If you back out of GX's market cap the part that is composed of AX, you are left with about $3.5 bln. Now, even significantly discounting the worth of the fiber network, equipment, real estate and other assets they are still worth more than $0. Certainly worth more than $3.5 bln. In which case, the market is telling us in no uncertain terms that they see the enterprise value of GX as less than 0, LOL! The debt, conservatively speaking (counting only bonds, bank debt etc., not preferred shares), is some $7 bln. The stock is trading below that level - market cap is hovering at $5 bln. That is over a $2 bln. gap. When this happens, the market is saying: complete loss of faith. What will matter now, is where this settles. First, where the stock will close today, and then how the reaction will play itself out over the coming days. Once all the portfolios and positions are adjusted, we'll get a clearer picture of what GX shareholders are left with.

Of course the "funny money" of capacity swaps with LVLT is a point of great concern in the way it is accounted for in real $ and cents. Both LVLT and GX could be using that as a sort of accounting trick to make themselves look better. Sort of as if you and your friend passed notes between yourselves: "I hereby give you $10 bln" "And I in turn give you $9.9999999999 bln." The net transaction is $0.0000000001 bln., or about $1 in real money. Might make two bums look like they are making multi-billion dollar deals, while in reality they are passing the same buck back and forth, net-net.
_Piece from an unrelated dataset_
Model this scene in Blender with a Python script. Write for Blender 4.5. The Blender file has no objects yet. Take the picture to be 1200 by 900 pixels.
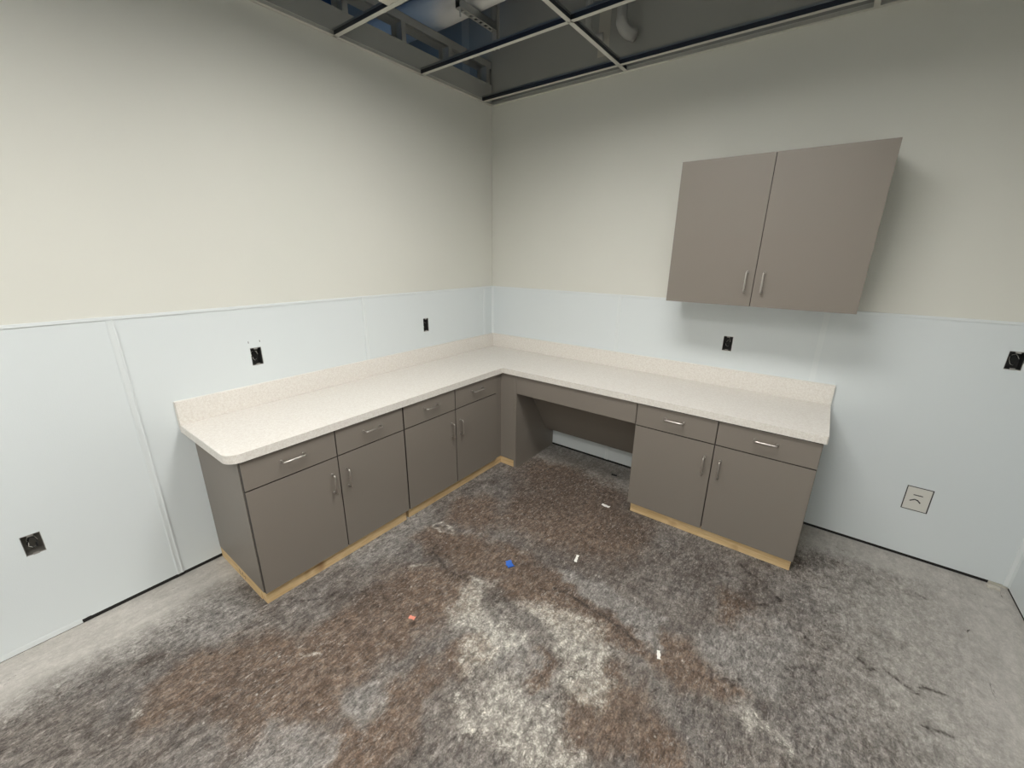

Looks like the market is saying BK. It is our job as investors to decide if the market is right. I'm going to listen to the CC (haven't had a chance yet), and crunch all the numbers from the release, and then decide. What is the scenario wrt earnings/revenues shortfalls under which GX would default? Do they need extra $ to survive (shades of LVLT-like shareholder dilution w/ an extra offering etc.)? How is their business in fact doing (MNC contract wins, new business revenues etc.)? What do prospects look like, given a possibly rotten economy through 02-03 (as I personally expect)? Lots of questions, few answers so far. May take the weekend to do the dd. Perhaps if we all put our heads together we can come up with some answers.